The morning after peace was agreed in 1917, Seattle Empire Laundry workers were back at work.

The pace would continue for several years in their workplace and the name of the company would change. But when the right to organize was challenged again, it would involve more than workers and bosses.

This time, it involved two of Seattle’s rising stars.



    The laundries breed antagonists
  One of the ambitious duo was the businessman John C. Hagen, an actual instigator of the Laundry Owners’ cartel. Hagen was born in Bozeman, Montana in 1885 and moved to Seattle at the age of 23. His parents, born in Switzerland, both spoke German — and in his new home, their son employed a German-born maid.

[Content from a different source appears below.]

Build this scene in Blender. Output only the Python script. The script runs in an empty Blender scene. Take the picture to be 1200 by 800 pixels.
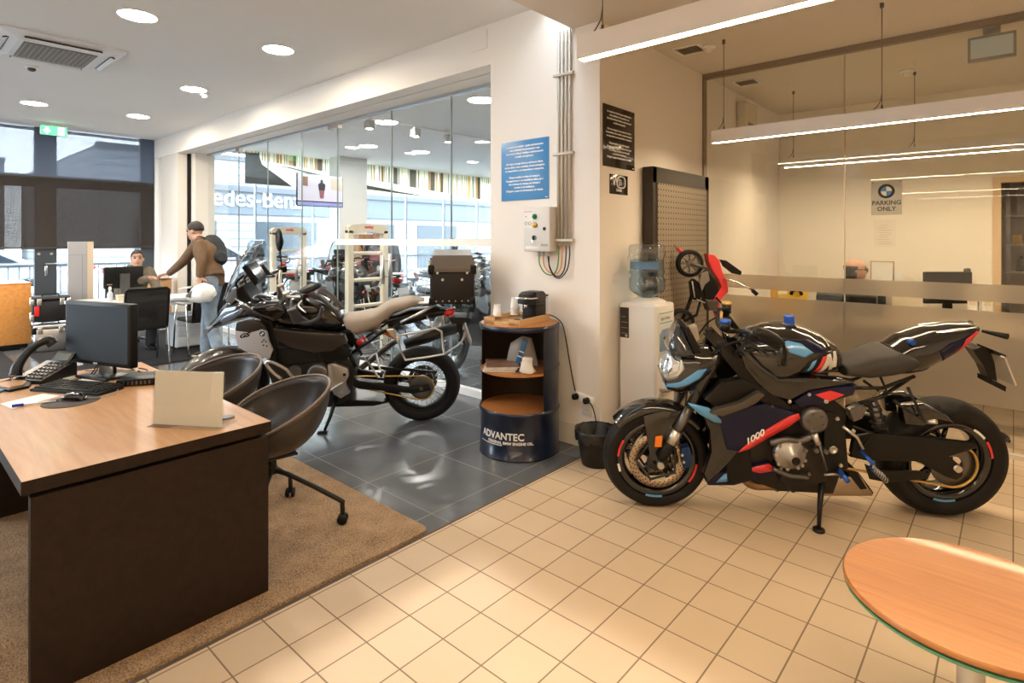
import bpy, bmesh, math, random
from mathutils import Vector, Matrix, Euler
random.seed(7)
PI = math.pi
sc = bpy.context.scene
COL = sc.collection
V = Vector

# ------------------------------------------------------------------ materials
MATS = {}
def mat(name, col, rough=0.5, metal=0.0, emit=None, es=0.0, coat=0.0, spec=0.5, trans=0.0, ior=1.45, alpha=1.0, noise=0.0, nscale=30.0, bump=0.0, bscale=80.0):
    if name in MATS: return MATS[name]
    m = bpy.data.materials.new(name); m.use_nodes = True
    nt = m.node_tree; b = nt.nodes['Principled BSDF']
    b.inputs['Base Color'].default_value = (*col, 1); b.inputs['Roughness'].default_value = rough
    b.inputs['Metallic'].default_value = metal; b.inputs['Specular IOR Level'].default_value = spec
    b.inputs['Coat Weight'].default_value = coat; b.inputs['Coat Roughness'].default_value = 0.05
    b.inputs['Transmission Weight'].default_value = trans; b.inputs['IOR'].default_value = ior
    b.inputs['Alpha'].default_value = alpha
    if emit: b.inputs['Emission Color'].default_value = (*emit, 1); b.inputs['Emission Strength'].default_value = es
    if noise or bump:
        tc = nt.nodes.new('ShaderNodeTexCoord')
    if noise:
        n = nt.nodes.new('ShaderNodeTexNoise'); n.inputs['Scale'].default_value = nscale; n.inputs['Detail'].default_value = 6
        nt.links.new(tc.outputs['Object'], n.inputs['Vector'])
        r = nt.nodes.new('ShaderNodeValToRGB')
        r.color_ramp.elements[0].position = .3; r.color_ramp.elements[1].position = .7
        r.color_ramp.elements[0].color = (*[c*(1-noise) for c in col], 1); r.color_ramp.elements[1].color = (*[min(1, c*(1+noise)) for c in col], 1)
        nt.links.new(n.outputs['Fac'], r.inputs['Fac']); nt.links.new(r.outputs['Color'], b.inputs['Base Color'])
    if bump:
        n2 = nt.nodes.new('ShaderNodeTexNoise'); n2.inputs['Scale'].default_value = bscale; n2.inputs['Detail'].default_value = 4
        nt.links.new(tc.outputs['Object'], n2.inputs['Vector'])
        bp = nt.nodes.new('ShaderNodeBump'); bp.inputs['Strength'].default_value = bump; bp.inputs['Distance'].default_value = .01
        nt.links.new(n2.outputs['Fac'], bp.inputs['Height']); nt.links.new(bp.outputs['Normal'], b.inputs['Normal'])
    MATS[name] = m
    return m

def wood(name, c1, c2, rough=.4, scale=3.0, axis='X', stretch=9.0, coat=0.0):
    m = mat(name, c1, rough, coat=coat); nt = m.node_tree; b = nt.nodes['Principled BSDF']
    tc = nt.nodes.new('ShaderNodeTexCoord'); mp = nt.nodes.new('ShaderNodeMapping')
    s = [scale*stretch]*3; s['XYZ'.index(axis)] = scale
    mp.inputs['Scale'].default_value = s
    nt.links.new(tc.outputs['Object'], mp.inputs['Vector'])
    n = nt.nodes.new('ShaderNodeTexNoise'); n.inputs['Scale'].default_value = 1.6; n.inputs['Detail'].default_value = 8; n.inputs['Distortion'].default_value = .6
    nt.links.new(mp.outputs['Vector'], n.inputs['Vector'])
    r = nt.nodes.new('ShaderNodeValToRGB'); r.color_ramp.elements[0].position = .32; r.color_ramp.elements[1].position = .68
    r.color_ramp.elements[0].color = (*c2, 1); r.color_ramp.elements[1].color = (*c1, 1)
    nt.links.new(n.outputs['Fac'], r.inputs['Fac']); nt.links.new(r.outputs['Color'], b.inputs['Base Color'])
    if max(c1) < .1: b.inputs['Specular IOR Level'].default_value = .2
    return m

def tile_mat(name, c1, c2, grout, size, off, mortar, rough, grough, rib=0.0, noise=.1):
    m = mat(name, c1, rough); nt = m.node_tree; b = nt.nodes['Principled BSDF']; N = nt.nodes.new; L = nt.links.new
    tc = N('ShaderNodeTexCoord'); mp = N('ShaderNodeMapping'); mp.inputs['Location'].default_value = (-off[0], -off[1], 0)
    L(tc.outputs['Object'], mp.inputs['Vector'])
    br = N('ShaderNodeTexBrick'); br.offset = 0; br.squash = 1
    for k, v in (('Scale', 1), ('Mortar Size', mortar), ('Mortar Smooth', .1), ('Bias', 0), ('Brick Width', size), ('Row Height', size)): br.inputs[k].default_value = v
    br.inputs['Color1'].default_value = (*c1, 1); br.inputs['Color2'].default_value = (*c2, 1); br.inputs['Mortar'].default_value = (*grout, 1)
    L(mp.outputs['Vector'], br.inputs['Vector'])
    n = N('ShaderNodeTexNoise'); n.inputs['Scale'].default_value = 5; n.inputs['Detail'].default_value = 8; L(tc.outputs['Object'], n.inputs['Vector'])
    mr = N('ShaderNodeMapRange'); mr.inputs['To Min'].default_value = 1-noise; mr.inputs['To Max'].default_value = 1+noise; L(n.outputs['Fac'], mr.inputs['Value'])
    mx = N('ShaderNodeMix'); mx.data_type = 'RGBA'; mx.blend_type = 'MULTIPLY'; mx.inputs['Factor'].default_value = 1
    L(br.outputs['Color'], mx.inputs['A']); L(mr.outputs['Result'], mx.inputs['B']); L(mx.outputs['Result'], b.inputs['Base Color'])
    m2 = N('ShaderNodeMapRange'); m2.inputs['To Min'].default_value = rough; m2.inputs['To Max'].default_value = grough; L(br.outputs['Fac'], m2.inputs['Value'])
    L(m2.outputs['Result'], b.inputs['Roughness'])
    h = N('ShaderNodeMath'); h.operation = 'MULTIPLY'; h.inputs[1].default_value = -1; L(br.outputs['Fac'], h.inputs[0])
    last = h.outputs[0]
    if rib:
        w = N('ShaderNodeTexWave'); w.inputs['Scale'].default_value = 40; w.bands_direction = 'Y'; L(tc.outputs['Object'], w.inputs['Vector'])
        a = N('ShaderNodeMath'); a.operation = 'MULTIPLY_ADD'; a.inputs[1].default_value = rib; L(w.outputs['Fac'], a.inputs[0]); L(last, a.inputs[2]); last = a.outputs[0]
        w2 = N('ShaderNodeTexWave'); w2.inputs['Scale'].default_value = 40; w2.bands_direction = 'X'; L(tc.outputs['Object'], w2.inputs['Vector'])
        a = N('ShaderNodeMath'); a.operation = 'MULTIPLY_ADD'; a.inputs[1].default_value = rib; L(w2.outputs['Fac'], a.inputs[0]); L(last, a.inputs[2]); last = a.outputs[0]
    bp = N('ShaderNodeBump'); bp.inputs['Strength'].default_value = .35; bp.inputs['Distance'].default_value = .003
    L(last, bp.inputs['Height']); L(bp.outputs['Normal'], b.inputs['Normal'])
    return m

def glass_mat(name, tint=(1, 1, 1), refl=1.0, rough=0.0):
    # thin pane: clear transmission plus a fresnel reflection
    m = mat(name, tint); nt = m.node_tree; N = nt.nodes.new; L = nt.links.new
    out = nt.nodes['Material Output']
    t = N('ShaderNodeBsdfTransparent'); t.inputs['Color'].default_value = (*tint, 1)
    g = N('ShaderNodeBsdfGlossy'); g.inputs['Roughness'].default_value = rough
    f = N('ShaderNodeLayerWeight'); f.inputs['Blend'].default_value = .5
    pw = N('ShaderNodeMath'); pw.operation = 'POWER'; pw.inputs[1].default_value = 5; L(f.outputs['Facing'], pw.inputs[0])
    mu = N('ShaderNodeMath'); mu.operation = 'MULTIPLY_ADD'; mu.inputs[1].default_value = .6*refl; mu.inputs[2].default_value = .045*refl; L(pw.outputs[0], mu.inputs[0])
    x = N('ShaderNodeMixShader'); L(mu.outputs[0], x.inputs['Fac']); L(t.outputs[0], x.inputs[1]); L(g.outputs[0], x.inputs[2])
    L(x.outputs[0], out.inputs['Surface'])
    return m

def screen_fabric(name, col, openness):
    m = mat(name, col, .9); nt = m.node_tree; N = nt.nodes.new; L = nt.links.new
    out = nt.nodes['Material Output']; b = nt.nodes['Principled BSDF']
    t = N('ShaderNodeBsdfTransparent'); x = N('ShaderNodeMixShader'); x.inputs['Fac'].default_value = openness
    L(b.outputs[0], x.inputs[1]); L(t.outputs[0], x.inputs[2]); L(x.outputs[0], out.inputs['Surface'])
    return m

def frosted_mat(name, col):
    m = mat(name, col); nt = m.node_tree; N = nt.nodes.new; L = nt.links.new
    out = nt.nodes['Material Output']
    rf = N('ShaderNodeBsdfRefraction'); rf.inputs['Color'].default_value = (*col, 1); rf.inputs['Roughness'].default_value = .34; rf.inputs['IOR'].default_value = 1.3
    tl = N('ShaderNodeBsdfTranslucent'); tl.inputs['Color'].default_value = (*col, 1)
    df = N('ShaderNodeBsdfDiffuse'); df.inputs['Color'].default_value = (.55, .5, .42, 1)
    gl = N('ShaderNodeBsdfGlossy'); gl.inputs['Roughness'].default_value = .3
    a = N('ShaderNodeMixShader'); a.inputs['Fac'].default_value = .16; L(rf.outputs[0], a.inputs[1]); L(tl.outputs[0], a.inputs[2])
    c = N('ShaderNodeMixShader'); c.inputs['Fac'].default_value = .16; L(a.outputs[0], c.inputs[1]); L(df.outputs[0], c.inputs[2])
    d = N('ShaderNodeMixShader'); d.inputs['Fac'].default_value = .06; L(c.outputs[0], d.inputs[1]); L(gl.outputs[0], d.inputs[2])
    L(d.outputs[0], out.inputs['Surface'])
    return m

def emis(name, col, s):
    return mat(name, col, .5, emit=col, es=s)

# ------------------------------------------------------------------ mesh builder
def ortho(d):
    d = V(d).normalized(); u = d.cross(V((0, 0, 1)))
    if u.length < 1e-3: u = d.cross(V((0, 1, 0)))
    u.normalize(); return u, u.cross(d).normalized()

def smooth_path(pts, n=6):
    pts = [V(p) for p in pts]
    if len(pts) < 3: return pts
    P = [pts[0]*2-pts[1]] + pts + [pts[-1]*2-pts[-2]]; out = []
    for i in range(1, len(P)-2):
        for k in range(n):
            t = k/n; a, b, c, d = P[i-1], P[i], P[i+1], P[i+2]
            out.append(.5*((2*b)+(c-a)*t+(2*a-5*b+4*c-d)*t*t+(3*b-a-3*c+d)*t**3))
    out.append(pts[-1]); return out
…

Yet less than two years after his arrival in town, the restless Hagen had established a laundry of his own. Initially located on First Avenue, it was the Broadway Laundry Company.

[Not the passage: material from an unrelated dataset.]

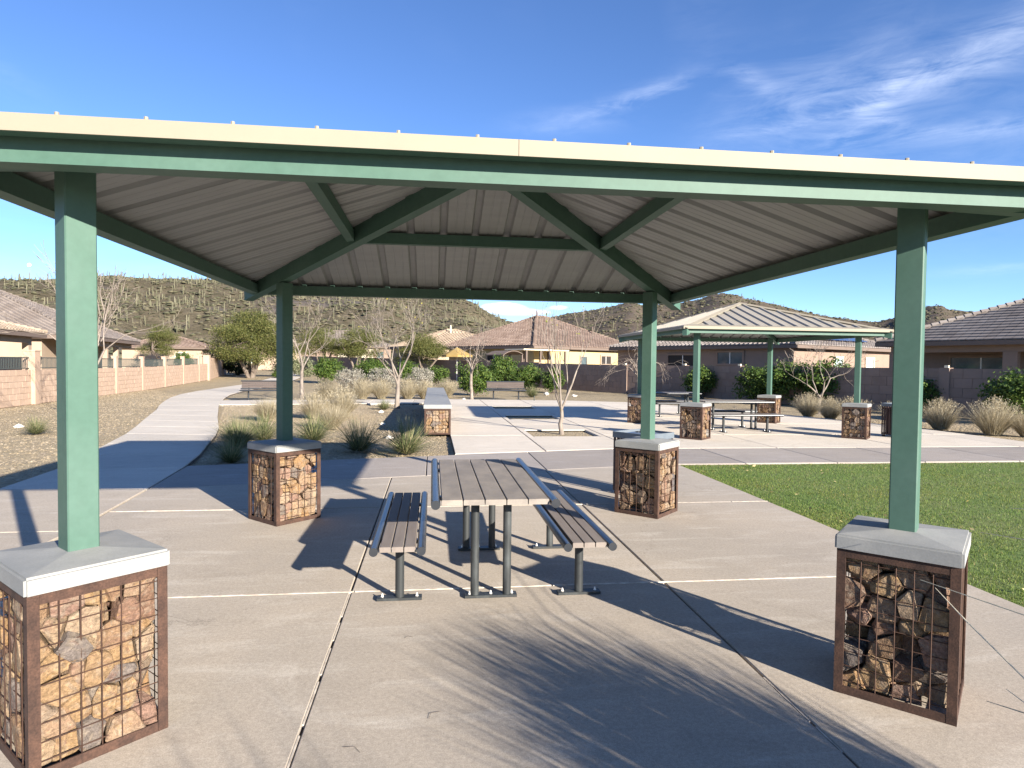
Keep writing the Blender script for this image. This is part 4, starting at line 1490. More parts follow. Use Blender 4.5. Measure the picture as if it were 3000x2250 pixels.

As his involvement with the Laundry Owners’ Club attests, things went steadily well for this aspiring industrialist. In 1922, when D. C. Keeney retired, Hagen was able to buy the Seattle Empire Laundry business from him. (When Keeney subsequently died, in 1936, the building’s actual ownership was retained by his son, Seth C. Keeney).

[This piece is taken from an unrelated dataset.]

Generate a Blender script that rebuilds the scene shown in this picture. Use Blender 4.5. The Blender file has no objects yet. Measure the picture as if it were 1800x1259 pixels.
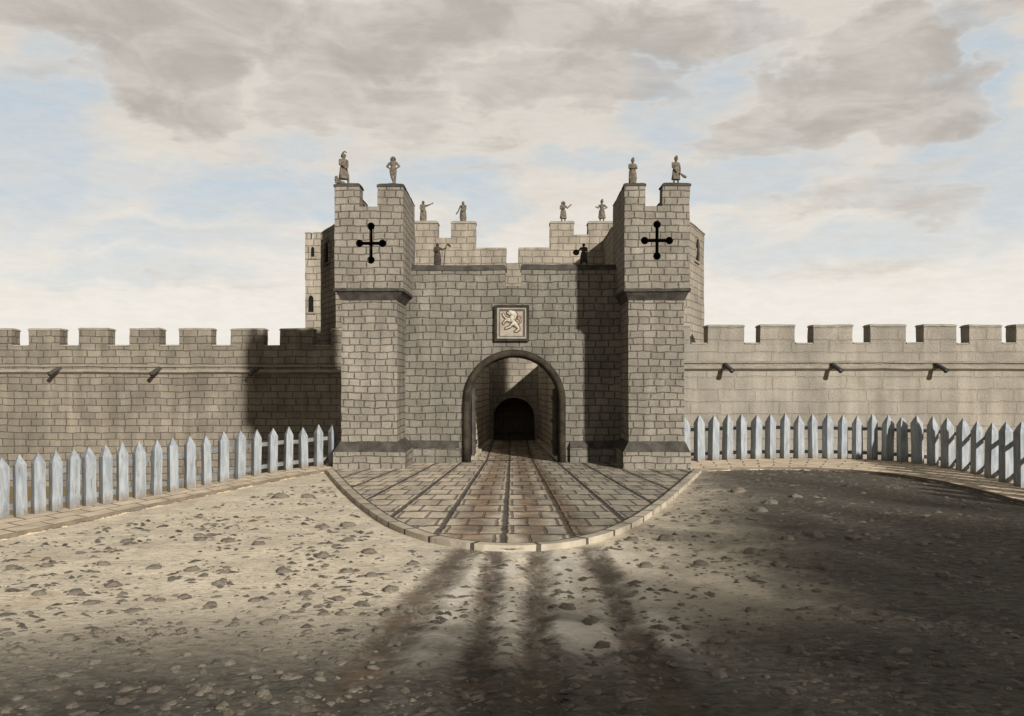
import bpy, bmesh, math, random
import numpy as np
from mathutils import Vector, Matrix, noise as mnoise
R = math.radians
random.seed(11)
sc = bpy.context.scene
COL = sc.collection
PI = math.pi

# ------------------------------------------------------------------ camera
EYE, F = 2.8, 1650.0          # eye height (m), focal length in photo pixels (1800 wide)
HZ = 672.0                    # photo row of the horizon
cam = bpy.data.cameras.new("camera")
cam.sensor_width = 36.0
cam.lens = 36.0 * F / 1800.0
cam.shift_y = (HZ - 629.5) / 1800.0
cam.clip_end = 5000
co = bpy.data.objects.new("camera", cam)
co.location = (0, 0, EYE)
co.rotation_euler = (R(90), 0, 0)
COL.objects.link(co)
sc.camera = co
def PX(u, Y): return (u - 900.0) * Y / F
def PZ(v, Y): return EYE - (v - HZ) * Y / F
def GY(v, z=0.0): return (EYE - z) * F / (v - HZ)
def GP(u, v, z=0.0):
    Y = GY(v, z)
    return (PX(u, Y), Y)

# ------------------------------------------------------------------ tagging
def tag(o, label=None, cat=None, group=None, kind=None):
    if label: o['label'] = label
    if cat: o['category'] = cat
    if group: o['group'] = group
    if kind: o['kind'] = kind
    return o
def empty(name, loc=(0, 0, 0)):
    o = bpy.data.objects.new(name, None)
    o.location = loc
    o.empty_display_size = 0.3
    COL.objects.link(o)
    return o

# ------------------------------------------------------------------ mesh builder
def rough_off(p, amp):
    a = mnoise.noise_vector(p * 1.1)
    b = mnoise.noise_vector(p * 3.7 + Vector((7, 3, 1)))
    c = mnoise.noise_vector(p * 0.33 + Vector((2, 9, 4)))
    return (a * 0.8 + b * 0.6 + c * 0.9) * amp
class MB:
    def __init__(s):
        s.v = []; s.f = []; s.m = []; s.uv = {}
    def quad(s, a, b, c, d, m=0):
        i = len(s.v); s.v += [tuple(a), tuple(b), tuple(c), tuple(d)]
        s.f.append((i, i+1, i+2, i+3)); s.m.append(m)
    def poly(s, pts, m=0):
        i = len(s.v); s.v += [tuple(p) for p in pts]
        s.f.append(tuple(range(i, i+len(pts)))); s.m.append(m)
    def patch(s, a, b, c, d, step, m=0):
        a, b, c, d = map(Vector, (a, b, c, d))
        n = max(1, int(round(max((b-a).length, (c-d).length) / step)))
        k = max(1, int(round(max((d-a).length, (c-b).length) / step)))
        base = len(s.v)
        for j in range(k+1):
            l = a.lerp(d, j/k); r = b.lerp(c, j/k)
            for i in range(n+1): s.v.append(tuple(l.lerp(r, i/n)))
        for j in range(k):
            for i in range(n):
                p = base + j*(n+1) + i
                s.f.append((p, p+1, p+n+2, p+n+1)); s.m.append(m)
    def hexa(s, p, step=0.4, m=0):
        # p: bottom 4 (ccw from front-left) then top 4
        a, b, c, d, e, f, g, h = p
        s.patch(a, b, f, e, step, m); s.patch(b, c, g, f, step, m)
        s.patch(c, d, h, g, step, m); s.patch(d, a, e, h, step, m)
        s.patch(e, f, g, h, step, m); s.patch(d, c, b, a, step, m)
    def box(s, x0, x1, y0, y1, z0, z1, step=0.4, m=0):
        s.hexa([(x0,y0,z0),(x1,y0,z0),(x1,y1,z0),(x0,y1,z0),(x0,y0,z1),(x1,y0,z1),(x1,y1,z1),(x0,y1,z1)], step, m)
    def frust(s, b0, z0, b1, z1, step=0.4, m=0):
        (x0,x1,y0,y1), (X0,X1,Y0,Y1) = b0, b1
        s.hexa([(x0,y0,z0),(x1,y0,z0),(x1,y1,z0),(x0,y1,z0),(X0,Y0,z1),(X1,Y0,z1),(X1,Y1,z1),(X0,Y1,z1)], step, m)
    def tube(s, pts, rad, n=12, m=0, cap=True):
        pts = [Vector(p) for p in pts]
        if not hasattr(rad, '__len__'): rad = [rad]*len(pts)
        base = len(s.v); up = None
        for i, p in enumerate(pts):
            t = (pts[min(i+1, len(pts)-1)] - pts[max(i-1, 0)]).normalized()
            if up is None:
                up = Vector((0, 0, 1)) if abs(t.z) < 0.9 else Vector((0, 1, 0))
            x = t.cross(up)
            if x.length < 1e-5: x = t.cross(Vector((1, 0, 0)))
            x.normalize(); y = x.cross(t).normalized(); up = y
            for k in range(n):
                a = 2*PI*k/n
                s.v.append(tuple(p + (x*math.cos(a) + y*math.sin(a))*rad[i]))
        for i in range(len(pts)-1):
            for k in range(n):
                s.f.append((base+i*n+k, base+i*n+(k+1) % n, base+(i+1)*n+(k+1) % n, base+(i+1)*n+k)); s.m.append(m)
        if cap:
            s.f.append(tuple(base+k for k in range(n))[::-1]); s.m.append(m)
            s.f.append(tuple(base+(len(pts)-1)*n+k for k in range(n))); s.m.append(m)
    def ball(s, c, r, n=10, k=6, m=0, rot=None):
        c = Vector(c)
        if not hasattr(r, '__len__'): r = (r, r, r)
        base = len(s.v)
        def tr(p):
            p = Vector((p[0]*r[0], p[1]*r[1], p[2]*r[2]))
            if rot is not None: p = rot @ p
            return tuple(c + p)
        s.v.append(tr((0, 0, -1)))
        for j in range(1, k):
            t = -PI/2 + PI*j/k
            for i in range(n):
                a = 2*PI*i/n
                s.v.append(tr((math.cos(t)*math.cos(a), math.cos(t)*math.sin(a), math.sin(t))))
        s.v.append(tr((0, 0, 1))); top = len(s.v)-1
        for i in range(n):
            s.f.append((base, base+1+(i+1) % n, base+1+i)); s.m.append(m)
            q = base+1+(k-2)*n
            s.f.append((q+i, q+(i+1) % n, top)); s.m.append(m)
        for j in range(k-2):
            for i in range(n):
                q = base+1+j*n
                s.f.append((q+i, q+(i+1) % n, q+n+(i+1) % n, q+n+i)); s.m.append(m)
    def cone(s, p0, r0, p1, r1, n=10, m=0):      # capsule with different ends
        s.tube([p0, p1], [r0, r1], n, m)
        s.ball(p0, r0, n, 6, m); s.ball(p1, r1, n, 6, m)
    def build(s, name, mats, parent=None, rough=0.0, smooth=False, merge=True, uvf=None):
        if not isinstance(mats, (list, tuple)): mats = [mats]
        me = bpy.data.meshes.new(name)
        v = s.v
        if rough > 0:
            v = [tuple(Vector(p) + rough_off(Vector(p), rough)) for p in v]
        me.from_pydata(v, [], s.f)
        for mt in mats: me.materials.append(mt)
        me.polygons.foreach_set('material_index', s.m)
        if merge:
            bm = bmesh.new(); bm.from_mesh(me)
            bmesh.ops.remove_doubles(bm, verts=bm.verts, dist=1e-4)
            bmesh.ops.recalc_face_normals(bm, faces=bm.faces)
            bm.to_mesh(me); bm.free()
        if uvf:
            ul = me.uv_layers.new(name='UVMap')
            for l in me.loops:
                ul.data[l.index].uv = uvf(me.vertices[l.vertex_index].co)
        if smooth:
            me.polygons.foreach_set('use_smooth', [True]*len(me.polygons))
        me.update()
        o = bpy.data.objects.new(name, me)
        COL.objects.link(o)
        if parent is not None: o.parent = parent
        return o

# ------------------------------------------------------------------ node helper
class NT:
    def __init__(s, tree):
        s.t = tree; s.n = tree.nodes; s.l = tree.links
    def node(s, typ, props=None, **ins):
        n = s.n.new(typ)
        for k, v in (props or {}).items(): setattr(n, k, v)
        for k, v in ins.items():
            s.set(n, k.replace('_', ' '), v)
        return n
    def set(s, n, key, v):
        sock = n.inputs[key]
        if isinstance(v, bpy.types.NodeSocket): s.l.new(v, sock)
        else:
            if sock.type == 'RGBA' and hasattr(v, '__len__') and len(v) == 3: v = (*v, 1)
            sock.default_value = v
    def math(s, op, a, b=None, c=None, clamp=False):
        n = s.n.new('ShaderNodeMath'); n.operation = op; n.use_clamp = clamp
        for i, v in enumerate((a, b, c)):
            if v is None: continue
            if isinstance(v, bpy.types.NodeSocket): s.l.new(v, n.inputs[i])
            else: n.inputs[i].default_value = v
        return n.outputs[0]
    def vmath(s, op, a, b=None, scale=None):
        n = s.n.new('ShaderNodeVectorMath'); n.operation = op
        for i, v in enumerate((a, b)):
            if v is None: continue
            if isinstance(v, bpy.types.NodeSocket): s.l.new(v, n.inputs[i])
            else: n.inputs[i].default_value = v
        if scale is not None:
            if isinstance(scale, bpy.types.NodeSocket): s.l.new(scale, n.inputs['Scale'])
            else: n.inputs['Scale'].default_value = scale
        return n.outputs['Value'] if op in ('LENGTH', 'DOT_PRODUCT', 'DISTANCE') else n.outputs[0]
    def mix(s, fac, a, b, blend='MIX'):
        n = s.n.new('ShaderNodeMix'); n.data_type = 'RGBA'; n.blend_type = blend
        for sock, v in ((n.inputs[0], fac), (n.inputs[6], a), (n.inputs[7], b)):
            if isinstance(v, bpy.types.NodeSocket): s.l.new(v, sock)
            else:
                if hasattr(v, '__len__') and len(v) == 3: v = (*v, 1)
                sock.default_value = v
        return n.outputs[2]
    def ramp(s, x, lo, hi, a=0.0, b=1.0, smooth=True):
        n = s.n.new('ShaderNodeMapRange')
        n.interpolation_type = 'SMOOTHSTEP' if smooth else 'LINEAR'
        n.clamp = True
        s.set(n, 'Value', x)
        n.inputs[1].default_value = lo; n.inputs[2].default_value = hi
        n.inputs[3].default_value = a; n.inputs[4].default_value = b
        return n.outputs[0]
    def noise(s, vec, scale, detail=3, rough=0.55, dist=0.0, col=False):
        n = s.n.new('ShaderNodeTexNoise')
        s.l.new(vec, n.inputs['Vector'])
        n.inputs['Scale'].default_value = scale; n.inputs['Detail'].default_value = detail
        n.inputs['Roughness'].default_value = rough; n.inputs['Distortion'].default_value = dist
        return n.outputs['Color'] if col else n.outputs[0]
    def xyz(s, v):
        n = s.n.new('ShaderNodeSeparateXYZ'); s.l.new(v, n.inputs[0]); return n.outputs
    def comb(s, x, y, z=0.0):
        n = s.n.new('ShaderNodeCombineXYZ')
        for i, v in enumerate((x, y, z)):
            if isinstance(v, bpy.types.NodeSocket): s.l.new(v, n.inputs[i])
            else: n.inputs[i].default_value = v
        return n.outputs[0]
def new_mat(name):
    m = bpy.data.materials.new(name); m.use_nodes = True
    t = NT(m.node_tree); t.n.clear()
    out = t.n.new('ShaderNodeOutputMaterial')
    bs = t.n.new('ShaderNodeBsdfPrincipled')
    t.l.new(bs.outputs[0], out.inputs[0])
    bs.inputs['Roughness'].default_value = 0.92
    bs.inputs['Specular IOR Level'].default_value = 0.15
    return m, t, bs
def bump(t, bs, h, strength=0.5, dist=0.02):
    b = t.node('ShaderNodeBump', Strength=strength, Distance=dist, Height=h)
    t.l.new(b.outputs[0], bs.inputs['Normal'])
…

To mark the landmark moment in his fortunes that the purchase symbolized, J. C. Hagen changed the Seattle Empire's name. On August 1, 1923, it became the Broadway Empire Laundry Company. The same day, Hagen changed the name of his original plant, the Broadway Laundry, to "Seattle Laundry Company". (In 1931, Hagen would re-name it yet again, as the Empire Laundry).

The purchase did indeed prove a notable moment. For Hagen — an early backer of laundry owners’ trusts — became much more than just an industry entrepreneur. Through subsequent takeovers of already established laundries, he himself built a personal cartel of laundry businesses. His drive, coupled with his scorn for unionization and labor, would create head-to-head conflict with Dave Beck.

Hagen’s acquisition of the Seattle Empire Laundry was one of his earliest clues that his business dream could be realized. He then became eager to try further expansion — and to situate himself with other owners, so this would be possible. Later in the same year that he acquired Seattle Empire, Hagen also purchased another successful laundry.

Thanks to the paternalistic nature of the industry, Hagen was able to slowly amass a de facto "empire." Eventually, his reach encompassed eight Seattle laundries - as well as separate laundry operations in Wenatchee, Spokane and Yakima.

As John C. Hagen rose, so did Dave D. Beck. Beck achieved elected union office just as the 1917 strike ended; on July 28, 1917, he was voted recording-secretary of Local 566.

But Beck then left to serve in the military for one year - from December, 1917 to December, 1918. As a member of the Naval Aviation Service, Beck trained in California and served in Killingholme, England.

Back in Seattle in 1918, he took a job driving for the Mutual Laundry. Beck was energetic and was rapidly promoted, from a mere driver to a route superintendent. At the same time, he was attracting notice within his union. The year Seattle Empire Laundry passed from D. C. Keeney to Hagen, Beck was elected President of Joint Council #28, an association of all the Teamster locals in Washington state.

In December, 1924, fifty drivers petitioned Beck to run as the business agent (or principal officer) of Local 566.

This would mean leaving his $110 per week driver’s job — for $40 per week paid by the union post. Beck later said the decision to make that sacrifice occasioned "the only fight I ever had with my first wife, and we were married 47 years." In the actual election, Beck defeated an 8-year incumbent, by a vote of 140 to 88.

Dave Beck was, at long last, the head of a union.